Maybe there’s a few derivative currency bets at the major global banks that are now so huge that we’re going to hear some announcements about cross-party trade risks ie, the inability for the bank on the losing side of those currency bets to pay off the bet. And maybe there will be a new slew of giant banks that will actually be forced to under and recapitalize entirely since the world probably won’t allow for another round of outright bailouts ala 2008 if there are a bunch of risky currency derivative bet weapons of mass destruction that are currently going off in the global financial system. Last week, the Fed gave the TBTF banks in the US a passing grade in their “stress tests,” and it sure would be poetic if that marked the top in this eight year stability in the global financial system, wouldn’t it?

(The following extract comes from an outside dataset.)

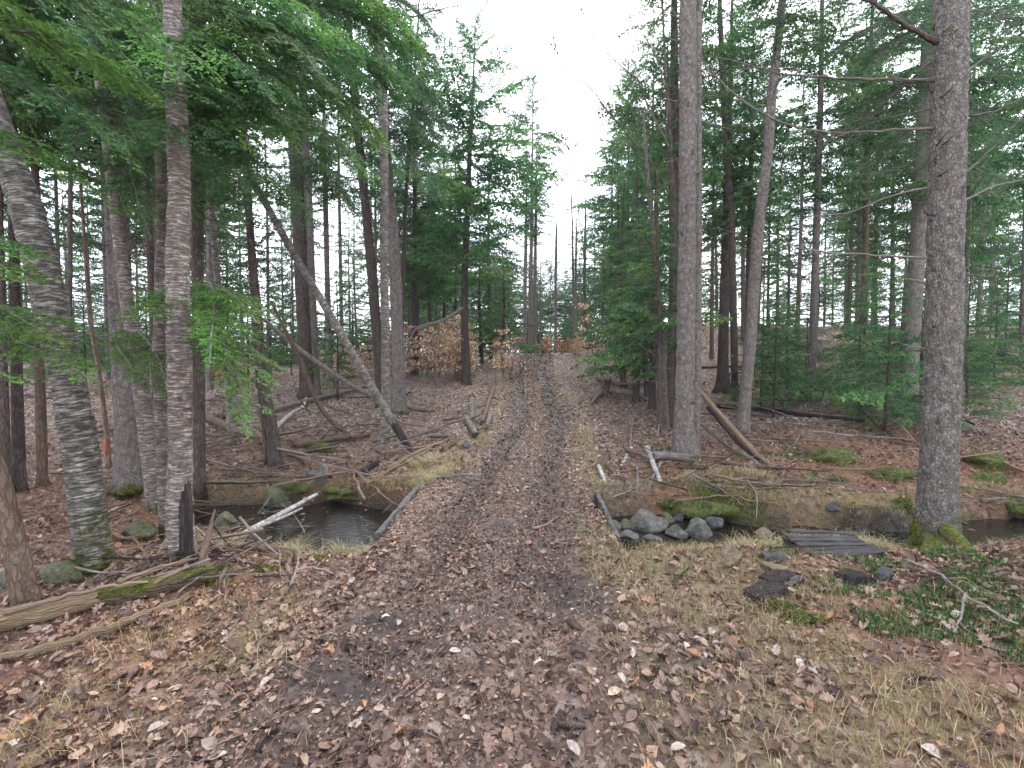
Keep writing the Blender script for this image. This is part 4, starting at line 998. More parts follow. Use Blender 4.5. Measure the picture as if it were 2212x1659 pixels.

But over the long run, I think the US economy, stock market and each of our individual prosperity will all be much better off with fewer and less powerful central control centers running the global economy. Britain will see more prosperity in the next ten years than they ever would have as part of the EU. And so will most of the rest of the world’s economies and citizens.

In the end, while I recognize the increased near-term risks of Black Swans in the financial system, I still think the risk/reward lies most favorably with our current playbook and set-up. I remain net long overall, and have increased some of that long exposure in the last couple days just a bit, but I am less bullish today than I was in 2010-2012 when I had been aggressively net long with few shorts, lots of large long positions and the liberal use of longer-dated call options.

On the final hand, long-term readers of mine know well that I’m perfectly willing to get bearish when the economy, geopolitics, system stress and/or other Black Swans come along. So I’ll remain as vigilant, objective and hard-working as I can be to keep us in front of the risks, as always.